Lee articulated his views about the relative importance of state and national concerns in a letter to Andrew G. Magrath, South Carolina’s secretary of state, in late December 1861. Though the war was only eight months old, Lee took the long view, turning his attention to the topic of subordinating state to nation. “The Confederate States have now but one great object in view, the successful issue of war and independence,” he explained to Magrath: “Everything worth their possessing depends on that. Everything should yield to its accomplishment.” During the ensuing years of war, Lee called for national conscription, supported government impressment of goods and enslaved labor, and otherwise betrayed a dominant national loyalty.
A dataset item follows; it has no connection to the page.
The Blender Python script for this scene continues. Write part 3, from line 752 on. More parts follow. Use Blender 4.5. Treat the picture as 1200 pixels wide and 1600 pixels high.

The full scale of the approaching war, and the demands it would make on the Confederate people, did not dominate Lee’s thinking when he penned his letter of resignation on April 20, 1861. Virginia, the slaveholding South and the pain of severing ties to a nation his father and other relatives had done a great deal to establish surely preoccupied him. But within a few weeks, his loyalties to Virginia and the slaveholding South began a transmutation into ardent Confederate purpose that marked the most important period of his life.